* [Exercise brief]: In the records below, begin at the line that has "grid_patch(mb, rl, rr_, tr_, tl_, 12, 8, lambda" and stop after the line that has "grid_patch(mb, tl_, tr_, or_, ol, 12, 4, z0, 0.012, N1)"; quote those lines verbatim and nothing more.

* [Material provided]:
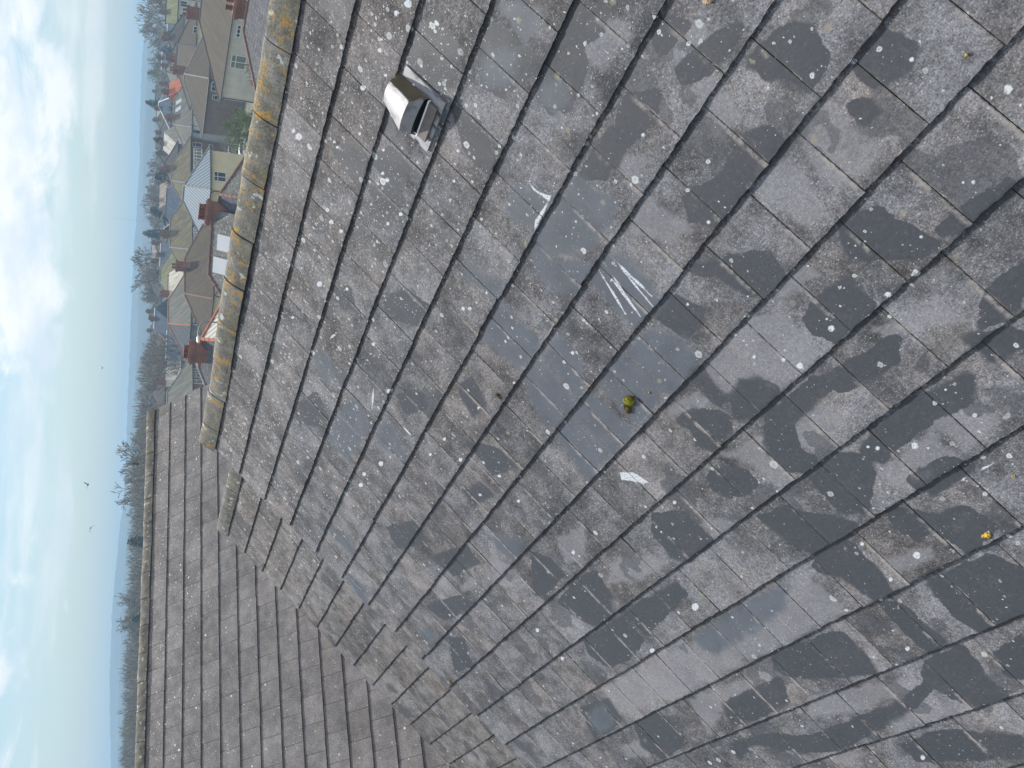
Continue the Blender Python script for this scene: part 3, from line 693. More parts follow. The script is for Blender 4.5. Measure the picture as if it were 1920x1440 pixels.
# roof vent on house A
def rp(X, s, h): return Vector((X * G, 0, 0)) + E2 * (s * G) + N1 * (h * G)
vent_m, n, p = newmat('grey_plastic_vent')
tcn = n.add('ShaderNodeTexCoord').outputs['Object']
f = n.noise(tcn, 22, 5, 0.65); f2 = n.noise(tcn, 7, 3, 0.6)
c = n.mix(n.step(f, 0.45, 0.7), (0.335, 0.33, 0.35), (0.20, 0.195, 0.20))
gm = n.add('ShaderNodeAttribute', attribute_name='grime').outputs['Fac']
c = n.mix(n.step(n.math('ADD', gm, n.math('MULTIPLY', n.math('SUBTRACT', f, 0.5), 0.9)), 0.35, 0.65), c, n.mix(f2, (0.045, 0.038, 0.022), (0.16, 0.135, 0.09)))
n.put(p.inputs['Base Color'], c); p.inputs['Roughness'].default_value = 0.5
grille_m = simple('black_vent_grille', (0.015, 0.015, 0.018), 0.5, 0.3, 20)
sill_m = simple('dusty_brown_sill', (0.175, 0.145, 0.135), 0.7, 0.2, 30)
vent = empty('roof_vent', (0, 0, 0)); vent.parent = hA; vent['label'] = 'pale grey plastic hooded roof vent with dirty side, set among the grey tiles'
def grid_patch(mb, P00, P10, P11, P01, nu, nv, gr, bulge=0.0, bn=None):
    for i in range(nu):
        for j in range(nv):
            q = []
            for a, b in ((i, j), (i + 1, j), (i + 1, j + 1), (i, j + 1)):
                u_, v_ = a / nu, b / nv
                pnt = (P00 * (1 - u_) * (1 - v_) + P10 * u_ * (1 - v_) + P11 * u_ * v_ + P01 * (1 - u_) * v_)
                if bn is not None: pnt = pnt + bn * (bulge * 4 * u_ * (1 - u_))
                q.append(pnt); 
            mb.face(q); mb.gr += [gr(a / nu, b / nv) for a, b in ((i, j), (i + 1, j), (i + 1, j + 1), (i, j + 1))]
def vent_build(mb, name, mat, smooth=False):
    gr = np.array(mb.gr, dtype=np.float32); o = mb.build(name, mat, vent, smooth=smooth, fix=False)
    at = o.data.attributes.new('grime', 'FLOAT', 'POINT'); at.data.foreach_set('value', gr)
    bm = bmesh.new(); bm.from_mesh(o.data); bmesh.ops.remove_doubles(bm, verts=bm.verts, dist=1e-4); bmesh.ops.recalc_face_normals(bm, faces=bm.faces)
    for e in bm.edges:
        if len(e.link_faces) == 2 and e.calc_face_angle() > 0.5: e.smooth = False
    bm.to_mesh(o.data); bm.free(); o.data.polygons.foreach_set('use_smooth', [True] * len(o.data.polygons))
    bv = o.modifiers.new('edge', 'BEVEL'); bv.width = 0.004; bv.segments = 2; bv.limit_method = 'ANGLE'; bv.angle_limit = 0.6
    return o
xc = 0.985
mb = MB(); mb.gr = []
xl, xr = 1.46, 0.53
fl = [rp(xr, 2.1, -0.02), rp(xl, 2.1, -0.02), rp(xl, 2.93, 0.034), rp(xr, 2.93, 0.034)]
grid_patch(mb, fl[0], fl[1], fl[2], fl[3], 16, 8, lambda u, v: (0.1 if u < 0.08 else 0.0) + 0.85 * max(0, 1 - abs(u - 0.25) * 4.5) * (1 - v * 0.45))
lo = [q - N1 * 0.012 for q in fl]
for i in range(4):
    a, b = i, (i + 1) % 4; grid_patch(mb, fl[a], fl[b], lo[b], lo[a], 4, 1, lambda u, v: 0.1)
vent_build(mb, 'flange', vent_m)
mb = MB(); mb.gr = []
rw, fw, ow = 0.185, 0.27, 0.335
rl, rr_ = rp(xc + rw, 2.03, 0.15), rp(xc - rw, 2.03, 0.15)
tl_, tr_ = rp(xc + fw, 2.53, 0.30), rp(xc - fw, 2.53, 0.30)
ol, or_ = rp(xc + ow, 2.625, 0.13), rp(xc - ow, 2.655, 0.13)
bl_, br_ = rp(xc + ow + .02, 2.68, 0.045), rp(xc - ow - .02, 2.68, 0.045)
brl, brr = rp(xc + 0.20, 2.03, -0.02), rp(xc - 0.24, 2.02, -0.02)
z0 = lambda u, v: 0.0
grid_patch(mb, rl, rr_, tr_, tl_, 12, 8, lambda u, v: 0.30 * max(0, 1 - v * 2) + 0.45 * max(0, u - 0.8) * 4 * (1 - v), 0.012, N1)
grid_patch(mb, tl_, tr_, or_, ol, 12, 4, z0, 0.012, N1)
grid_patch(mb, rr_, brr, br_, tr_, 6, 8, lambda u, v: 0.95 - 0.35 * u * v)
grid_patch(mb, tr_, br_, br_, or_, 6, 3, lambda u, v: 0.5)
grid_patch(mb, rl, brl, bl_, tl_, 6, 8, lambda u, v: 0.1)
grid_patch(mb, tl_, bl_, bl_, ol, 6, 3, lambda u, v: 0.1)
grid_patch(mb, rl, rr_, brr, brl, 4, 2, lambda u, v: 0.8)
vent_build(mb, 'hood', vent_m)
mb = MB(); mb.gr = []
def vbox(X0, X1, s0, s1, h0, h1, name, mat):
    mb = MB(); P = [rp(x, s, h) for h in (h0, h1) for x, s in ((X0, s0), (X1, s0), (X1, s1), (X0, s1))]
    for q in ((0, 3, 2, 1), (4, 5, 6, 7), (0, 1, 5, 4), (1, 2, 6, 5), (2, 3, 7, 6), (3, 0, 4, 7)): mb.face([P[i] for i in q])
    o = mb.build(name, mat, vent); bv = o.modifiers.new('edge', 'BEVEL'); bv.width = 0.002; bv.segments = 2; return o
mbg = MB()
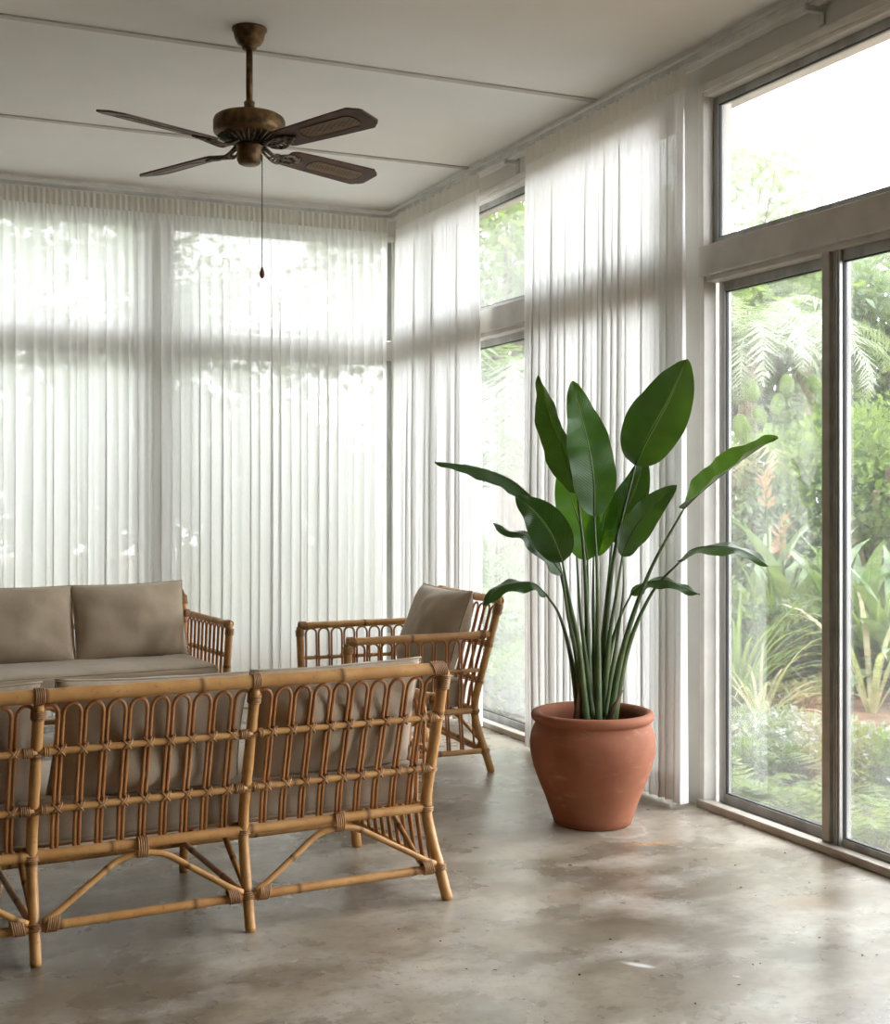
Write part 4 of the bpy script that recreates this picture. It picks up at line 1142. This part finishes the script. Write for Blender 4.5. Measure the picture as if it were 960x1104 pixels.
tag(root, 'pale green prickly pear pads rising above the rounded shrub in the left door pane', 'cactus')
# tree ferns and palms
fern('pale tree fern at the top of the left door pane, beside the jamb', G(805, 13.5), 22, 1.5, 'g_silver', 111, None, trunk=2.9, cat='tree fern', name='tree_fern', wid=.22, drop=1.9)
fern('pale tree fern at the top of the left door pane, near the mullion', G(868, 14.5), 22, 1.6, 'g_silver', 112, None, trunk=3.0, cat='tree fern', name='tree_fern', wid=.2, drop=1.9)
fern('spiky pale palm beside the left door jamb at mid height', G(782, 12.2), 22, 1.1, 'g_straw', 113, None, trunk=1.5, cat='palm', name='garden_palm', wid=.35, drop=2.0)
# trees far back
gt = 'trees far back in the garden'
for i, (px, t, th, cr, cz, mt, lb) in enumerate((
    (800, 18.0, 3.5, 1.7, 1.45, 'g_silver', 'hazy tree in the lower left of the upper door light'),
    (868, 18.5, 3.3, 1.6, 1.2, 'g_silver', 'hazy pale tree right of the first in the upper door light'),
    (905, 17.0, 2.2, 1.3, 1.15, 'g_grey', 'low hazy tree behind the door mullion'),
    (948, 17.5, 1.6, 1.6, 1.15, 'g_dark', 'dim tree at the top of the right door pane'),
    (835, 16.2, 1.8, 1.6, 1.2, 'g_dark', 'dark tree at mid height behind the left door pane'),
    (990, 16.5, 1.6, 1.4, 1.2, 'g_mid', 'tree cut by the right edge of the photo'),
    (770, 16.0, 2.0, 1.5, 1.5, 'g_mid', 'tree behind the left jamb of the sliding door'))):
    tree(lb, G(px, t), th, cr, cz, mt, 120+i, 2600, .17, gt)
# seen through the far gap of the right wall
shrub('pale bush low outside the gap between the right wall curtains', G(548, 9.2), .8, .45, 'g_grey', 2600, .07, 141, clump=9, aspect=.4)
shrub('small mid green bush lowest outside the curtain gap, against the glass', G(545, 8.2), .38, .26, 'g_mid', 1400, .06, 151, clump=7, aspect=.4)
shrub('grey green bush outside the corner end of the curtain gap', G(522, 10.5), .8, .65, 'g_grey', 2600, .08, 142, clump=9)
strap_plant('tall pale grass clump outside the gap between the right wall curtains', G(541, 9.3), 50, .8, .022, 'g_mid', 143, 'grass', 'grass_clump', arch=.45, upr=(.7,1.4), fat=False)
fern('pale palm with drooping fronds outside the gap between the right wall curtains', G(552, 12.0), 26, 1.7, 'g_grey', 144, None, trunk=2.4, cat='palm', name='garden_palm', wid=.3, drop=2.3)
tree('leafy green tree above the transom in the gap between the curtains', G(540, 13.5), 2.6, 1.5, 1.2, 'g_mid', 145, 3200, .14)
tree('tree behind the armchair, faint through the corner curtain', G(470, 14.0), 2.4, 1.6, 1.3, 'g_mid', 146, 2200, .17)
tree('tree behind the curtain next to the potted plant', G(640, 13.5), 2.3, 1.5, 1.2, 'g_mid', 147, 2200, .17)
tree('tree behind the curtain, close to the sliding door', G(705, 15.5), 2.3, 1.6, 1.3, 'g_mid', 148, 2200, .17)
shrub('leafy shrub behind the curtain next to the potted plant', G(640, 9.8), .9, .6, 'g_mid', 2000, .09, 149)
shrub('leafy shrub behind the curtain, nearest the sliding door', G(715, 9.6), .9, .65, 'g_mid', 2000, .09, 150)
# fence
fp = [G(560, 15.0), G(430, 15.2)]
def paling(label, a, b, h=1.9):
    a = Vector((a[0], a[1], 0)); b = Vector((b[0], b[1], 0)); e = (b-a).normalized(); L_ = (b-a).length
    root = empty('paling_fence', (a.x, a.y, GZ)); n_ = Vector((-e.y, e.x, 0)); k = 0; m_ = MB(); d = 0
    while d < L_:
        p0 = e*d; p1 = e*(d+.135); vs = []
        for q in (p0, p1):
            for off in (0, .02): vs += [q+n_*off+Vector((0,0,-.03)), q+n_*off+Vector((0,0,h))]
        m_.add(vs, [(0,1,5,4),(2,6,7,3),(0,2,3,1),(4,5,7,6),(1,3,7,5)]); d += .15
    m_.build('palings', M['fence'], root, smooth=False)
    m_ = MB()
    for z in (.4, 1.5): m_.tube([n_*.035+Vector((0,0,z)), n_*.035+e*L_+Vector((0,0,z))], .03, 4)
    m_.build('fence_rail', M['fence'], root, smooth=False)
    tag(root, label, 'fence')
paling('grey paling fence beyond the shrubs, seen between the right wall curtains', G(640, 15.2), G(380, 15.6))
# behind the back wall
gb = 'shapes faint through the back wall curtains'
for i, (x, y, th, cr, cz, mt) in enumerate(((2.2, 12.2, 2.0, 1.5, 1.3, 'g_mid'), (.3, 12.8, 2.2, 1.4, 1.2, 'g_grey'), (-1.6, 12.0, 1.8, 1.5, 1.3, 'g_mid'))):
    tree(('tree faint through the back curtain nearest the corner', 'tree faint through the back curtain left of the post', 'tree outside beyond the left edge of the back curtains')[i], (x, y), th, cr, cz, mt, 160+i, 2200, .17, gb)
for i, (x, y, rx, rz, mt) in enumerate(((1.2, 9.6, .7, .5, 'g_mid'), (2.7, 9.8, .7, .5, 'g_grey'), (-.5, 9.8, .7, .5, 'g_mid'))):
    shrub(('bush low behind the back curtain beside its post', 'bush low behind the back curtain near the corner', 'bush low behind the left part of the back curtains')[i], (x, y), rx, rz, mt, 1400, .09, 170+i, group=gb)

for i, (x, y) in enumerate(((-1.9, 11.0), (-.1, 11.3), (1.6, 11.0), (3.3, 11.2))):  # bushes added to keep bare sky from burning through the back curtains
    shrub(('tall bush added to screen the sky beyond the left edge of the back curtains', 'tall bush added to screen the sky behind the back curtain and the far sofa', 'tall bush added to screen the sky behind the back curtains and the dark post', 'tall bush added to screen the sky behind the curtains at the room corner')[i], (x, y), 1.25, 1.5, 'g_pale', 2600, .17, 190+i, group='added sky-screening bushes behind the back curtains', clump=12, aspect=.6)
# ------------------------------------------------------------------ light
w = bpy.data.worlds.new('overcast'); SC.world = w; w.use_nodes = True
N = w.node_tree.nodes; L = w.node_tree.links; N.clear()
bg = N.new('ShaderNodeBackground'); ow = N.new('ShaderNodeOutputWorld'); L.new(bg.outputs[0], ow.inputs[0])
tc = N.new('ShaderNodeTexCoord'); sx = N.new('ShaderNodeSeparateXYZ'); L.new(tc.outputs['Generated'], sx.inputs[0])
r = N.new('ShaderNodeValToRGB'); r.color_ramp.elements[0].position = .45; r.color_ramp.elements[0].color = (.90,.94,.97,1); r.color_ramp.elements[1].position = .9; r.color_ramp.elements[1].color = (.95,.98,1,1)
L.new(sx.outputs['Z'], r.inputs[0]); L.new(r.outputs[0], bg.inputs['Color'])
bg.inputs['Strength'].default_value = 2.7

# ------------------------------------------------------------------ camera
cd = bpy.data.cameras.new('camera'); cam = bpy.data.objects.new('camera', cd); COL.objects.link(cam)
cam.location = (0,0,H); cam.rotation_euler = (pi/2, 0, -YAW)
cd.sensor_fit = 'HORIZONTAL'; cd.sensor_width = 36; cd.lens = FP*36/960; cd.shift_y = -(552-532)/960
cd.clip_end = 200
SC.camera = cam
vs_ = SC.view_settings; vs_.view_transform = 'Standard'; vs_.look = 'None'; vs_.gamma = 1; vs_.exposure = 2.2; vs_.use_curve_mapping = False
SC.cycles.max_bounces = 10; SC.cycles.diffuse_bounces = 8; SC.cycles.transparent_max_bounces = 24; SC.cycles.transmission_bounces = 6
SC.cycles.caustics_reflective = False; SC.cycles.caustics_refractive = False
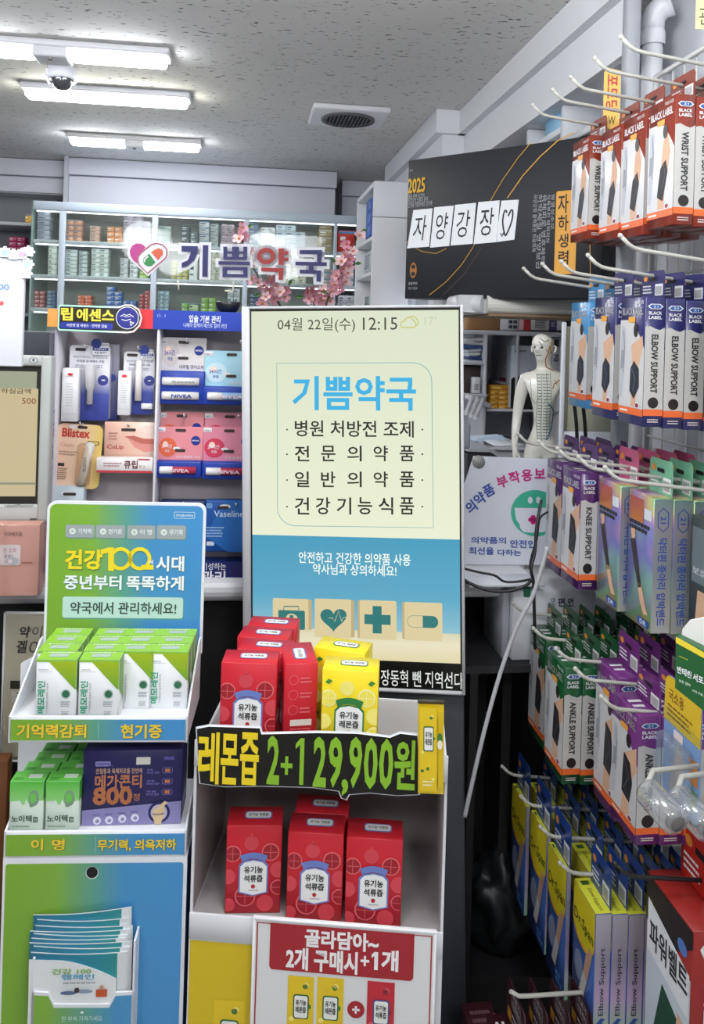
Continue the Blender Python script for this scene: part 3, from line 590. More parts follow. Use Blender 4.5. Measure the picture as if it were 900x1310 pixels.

* [Result]:
grid_patch(mb, rl, rr_, tr_, tl_, 12, 8, lambda u, v: 0.30 * max(0, 1 - v * 2) + 0.45 * max(0, u - 0.8) * 4 * (1 - v), 0.012, N1)
grid_patch(mb, tl_, tr_, or_, ol, 12, 4, z0, 0.012, N1)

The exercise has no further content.